Task description → Omit every picture and return the rest of the data unaltered.

Data lines →
****************
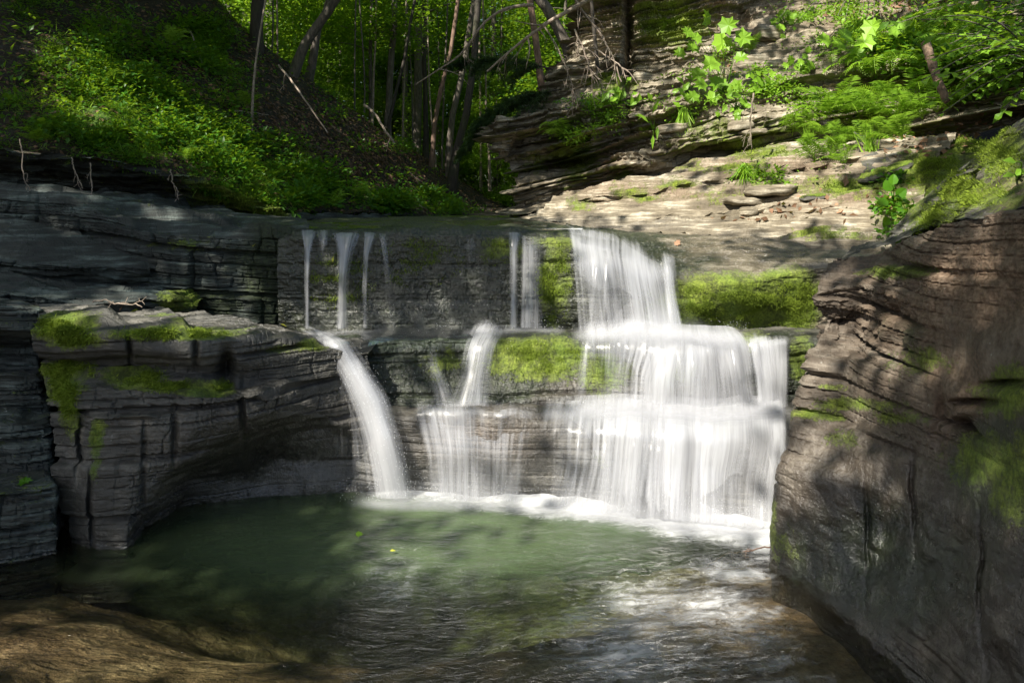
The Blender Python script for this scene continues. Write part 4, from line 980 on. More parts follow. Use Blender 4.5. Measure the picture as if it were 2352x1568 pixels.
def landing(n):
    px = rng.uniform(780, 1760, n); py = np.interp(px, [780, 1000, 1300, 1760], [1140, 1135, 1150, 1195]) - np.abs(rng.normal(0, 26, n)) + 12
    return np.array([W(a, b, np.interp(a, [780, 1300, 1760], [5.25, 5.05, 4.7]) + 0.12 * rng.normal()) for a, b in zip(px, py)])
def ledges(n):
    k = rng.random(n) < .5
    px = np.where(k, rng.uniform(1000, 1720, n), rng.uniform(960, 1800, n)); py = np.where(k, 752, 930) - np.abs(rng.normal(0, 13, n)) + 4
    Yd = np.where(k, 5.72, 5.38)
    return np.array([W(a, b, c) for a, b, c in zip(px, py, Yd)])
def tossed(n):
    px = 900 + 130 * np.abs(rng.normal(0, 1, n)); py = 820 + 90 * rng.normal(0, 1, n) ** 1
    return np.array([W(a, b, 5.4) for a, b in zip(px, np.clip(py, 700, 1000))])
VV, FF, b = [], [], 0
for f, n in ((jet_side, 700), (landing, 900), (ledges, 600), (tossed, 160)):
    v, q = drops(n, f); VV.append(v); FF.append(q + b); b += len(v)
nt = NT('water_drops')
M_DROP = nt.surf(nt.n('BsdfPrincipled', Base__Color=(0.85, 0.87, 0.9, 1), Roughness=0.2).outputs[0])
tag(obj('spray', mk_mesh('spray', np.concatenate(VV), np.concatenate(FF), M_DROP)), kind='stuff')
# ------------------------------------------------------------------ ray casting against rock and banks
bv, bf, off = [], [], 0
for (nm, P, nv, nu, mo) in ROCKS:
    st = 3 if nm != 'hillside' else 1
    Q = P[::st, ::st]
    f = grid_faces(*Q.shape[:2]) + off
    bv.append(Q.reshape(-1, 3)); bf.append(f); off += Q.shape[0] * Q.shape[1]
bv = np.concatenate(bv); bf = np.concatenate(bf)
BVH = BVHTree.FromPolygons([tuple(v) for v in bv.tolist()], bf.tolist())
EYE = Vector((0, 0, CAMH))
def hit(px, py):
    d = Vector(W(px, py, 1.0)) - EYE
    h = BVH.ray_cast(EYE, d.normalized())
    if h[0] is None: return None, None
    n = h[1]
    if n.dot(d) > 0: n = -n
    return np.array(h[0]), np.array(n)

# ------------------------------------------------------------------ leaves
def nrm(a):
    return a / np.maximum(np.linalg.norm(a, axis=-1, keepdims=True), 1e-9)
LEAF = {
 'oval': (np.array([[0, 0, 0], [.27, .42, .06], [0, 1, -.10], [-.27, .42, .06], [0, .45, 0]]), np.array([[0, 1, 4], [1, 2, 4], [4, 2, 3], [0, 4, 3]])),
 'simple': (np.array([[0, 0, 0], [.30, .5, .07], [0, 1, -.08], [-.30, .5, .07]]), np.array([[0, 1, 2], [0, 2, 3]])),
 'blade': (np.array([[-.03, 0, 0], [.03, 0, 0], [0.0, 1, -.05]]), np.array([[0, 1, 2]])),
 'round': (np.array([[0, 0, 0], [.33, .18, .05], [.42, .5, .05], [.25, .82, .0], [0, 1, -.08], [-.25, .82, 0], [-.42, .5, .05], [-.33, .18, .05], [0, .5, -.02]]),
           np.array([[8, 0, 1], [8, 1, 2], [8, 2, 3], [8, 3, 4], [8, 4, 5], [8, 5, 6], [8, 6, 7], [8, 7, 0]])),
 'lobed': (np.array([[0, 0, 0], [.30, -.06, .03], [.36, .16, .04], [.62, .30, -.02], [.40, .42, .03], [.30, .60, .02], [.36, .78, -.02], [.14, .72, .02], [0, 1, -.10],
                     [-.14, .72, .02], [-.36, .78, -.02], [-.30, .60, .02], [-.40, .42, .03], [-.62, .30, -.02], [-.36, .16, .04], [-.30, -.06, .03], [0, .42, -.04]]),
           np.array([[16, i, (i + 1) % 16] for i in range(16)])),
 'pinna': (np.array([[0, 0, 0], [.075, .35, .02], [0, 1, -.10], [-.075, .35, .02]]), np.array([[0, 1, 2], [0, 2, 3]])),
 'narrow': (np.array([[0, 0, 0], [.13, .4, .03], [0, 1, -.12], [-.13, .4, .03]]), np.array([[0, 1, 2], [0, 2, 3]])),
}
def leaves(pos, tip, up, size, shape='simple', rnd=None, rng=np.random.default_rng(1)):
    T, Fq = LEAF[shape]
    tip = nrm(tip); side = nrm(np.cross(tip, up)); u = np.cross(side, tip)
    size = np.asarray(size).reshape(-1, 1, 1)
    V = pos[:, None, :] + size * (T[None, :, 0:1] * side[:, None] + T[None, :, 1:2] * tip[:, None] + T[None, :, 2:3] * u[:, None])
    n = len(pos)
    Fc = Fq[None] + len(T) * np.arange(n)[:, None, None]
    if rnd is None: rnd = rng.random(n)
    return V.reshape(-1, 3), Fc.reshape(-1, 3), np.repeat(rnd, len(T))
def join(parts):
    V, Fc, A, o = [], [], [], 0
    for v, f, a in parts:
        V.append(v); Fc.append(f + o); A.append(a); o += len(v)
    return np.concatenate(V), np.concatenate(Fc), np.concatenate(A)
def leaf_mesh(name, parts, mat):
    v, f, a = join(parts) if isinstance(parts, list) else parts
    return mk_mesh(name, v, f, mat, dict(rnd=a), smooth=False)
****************
Result of the exercise →
The Blender Python script for this scene continues. Write part 4, from line 980 on. More parts follow. Use Blender 4.5. Measure the picture as if it were 2352x1568 pixels.
def landing(n):
    px = rng.uniform(780, 1760, n); py = np.interp(px, [780, 1000, 1300, 1760], [1140, 1135, 1150, 1195]) - np.abs(rng.normal(0, 26, n)) + 12
    return np.array([W(a, b, np.interp(a, [780, 1300, 1760], [5.25, 5.05, 4.7]) + 0.12 * rng.normal()) for a, b in zip(px, py)])
def ledges(n):
    k = rng.random(n) < .5
    px = np.where(k, rng.uniform(1000, 1720, n), rng.uniform(960, 1800, n)); py = np.where(k, 752, 930) - np.abs(rng.normal(0, 13, n)) + 4
    Yd = np.where(k, 5.72, 5.38)
    return np.array([W(a, b, c) for a, b, c in zip(px, py, Yd)])
def tossed(n):
    px = 900 + 130 * np.abs(rng.normal(0, 1, n)); py = 820 + 90 * rng.normal(0, 1, n) ** 1
    return np.array([W(a, b, 5.4) for a, b in zip(px, np.clip(py, 700, 1000))])
VV, FF, b = [], [], 0
for f, n in ((jet_side, 700), (landing, 900), (ledges, 600), (tossed, 160)):
    v, q = drops(n, f); VV.append(v); FF.append(q + b); b += len(v)
nt = NT('water_drops')
M_DROP = nt.surf(nt.n('BsdfPrincipled', Base__Color=(0.85, 0.87, 0.9, 1), Roughness=0.2).outputs[0])
tag(obj('spray', mk_mesh('spray', np.concatenate(VV), np.concatenate(FF), M_DROP)), kind='stuff')
# ------------------------------------------------------------------ ray casting against rock and banks
bv, bf, off = [], [], 0
for (nm, P, nv, nu, mo) in ROCKS:
    st = 3 if nm != 'hillside' else 1
    Q = P[::st, ::st]
    f = grid_faces(*Q.shape[:2]) + off
    bv.append(Q.reshape(-1, 3)); bf.append(f); off += Q.shape[0] * Q.shape[1]
bv = np.concatenate(bv); bf = np.concatenate(bf)
BVH = BVHTree.FromPolygons([tuple(v) for v in bv.tolist()], bf.tolist())
EYE = Vector((0, 0, CAMH))
def hit(px, py):
    d = Vector(W(px, py, 1.0)) - EYE
    h = BVH.ray_cast(EYE, d.normalized())
    if h[0] is None: return None, None
    n = h[1]
    if n.dot(d) > 0: n = -n
    return np.array(h[0]), np.array(n)

# ------------------------------------------------------------------ leaves
def nrm(a):
    return a / np.maximum(np.linalg.norm(a, axis=-1, keepdims=True), 1e-9)
LEAF = {
 'oval': (np.array([[0, 0, 0], [.27, .42, .06], [0, 1, -.10], [-.27, .42, .06], [0, .45, 0]]), np.array([[0, 1, 4], [1, 2, 4], [4, 2, 3], [0, 4, 3]])),
 'simple': (np.array([[0, 0, 0], [.30, .5, .07], [0, 1, -.08], [-.30, .5, .07]]), np.array([[0, 1, 2], [0, 2, 3]])),
 'blade': (np.array([[-.03, 0, 0], [.03, 0, 0], [0.0, 1, -.05]]), np.array([[0, 1, 2]])),
 'round': (np.array([[0, 0, 0], [.33, .18, .05], [.42, .5, .05], [.25, .82, .0], [0, 1, -.08], [-.25, .82, 0], [-.42, .5, .05], [-.33, .18, .05], [0, .5, -.02]]),
           np.array([[8, 0, 1], [8, 1, 2], [8, 2, 3], [8, 3, 4], [8, 4, 5], [8, 5, 6], [8, 6, 7], [8, 7, 0]])),
 'lobed': (np.array([[0, 0, 0], [.30, -.06, .03], [.36, .16, .04], [.62, .30, -.02], [.40, .42, .03], [.30, .60, .02], [.36, .78, -.02], [.14, .72, .02], [0, 1, -.10],
                     [-.14, .72, .02], [-.36, .78, -.02], [-.30, .60, .02], [-.40, .42, .03], [-.62, .30, -.02], [-.36, .16, .04], [-.30, -.06, .03], [0, .42, -.04]]),
           np.array([[16, i, (i + 1) % 16] for i in range(16)])),
 'pinna': (np.array([[0, 0, 0], [.075, .35, .02], [0, 1, -.10], [-.075, .35, .02]]), np.array([[0, 1, 2], [0, 2, 3]])),
 'narrow': (np.array([[0, 0, 0], [.13, .4, .03], [0, 1, -.12], [-.13, .4, .03]]), np.array([[0, 1, 2], [0, 2, 3]])),
}
def leaves(pos, tip, up, size, shape='simple', rnd=None, rng=np.random.default_rng(1)):
    T, Fq = LEAF[shape]
    tip = nrm(tip); side = nrm(np.cross(tip, up)); u = np.cross(side, tip)
    size = np.asarray(size).reshape(-1, 1, 1)
    V = pos[:, None, :] + size * (T[None, :, 0:1] * side[:, None] + T[None, :, 1:2] * tip[:, None] + T[None, :, 2:3] * u[:, None])
    n = len(pos)
    Fc = Fq[None] + len(T) * np.arange(n)[:, None, None]
    if rnd is None: rnd = rng.random(n)
    return V.reshape(-1, 3), Fc.reshape(-1, 3), np.repeat(rnd, len(T))
def join(parts):
    V, Fc, A, o = [], [], [], 0
    for v, f, a in parts:
        V.append(v); Fc.append(f + o); A.append(a); o += len(v)
    return np.concatenate(V), np.concatenate(Fc), np.concatenate(A)
def leaf_mesh(name, parts, mat):
    v, f, a = join(parts) if isinstance(parts, list) else parts
    return mk_mesh(name, v, f, mat, dict(rnd=a), smooth=False)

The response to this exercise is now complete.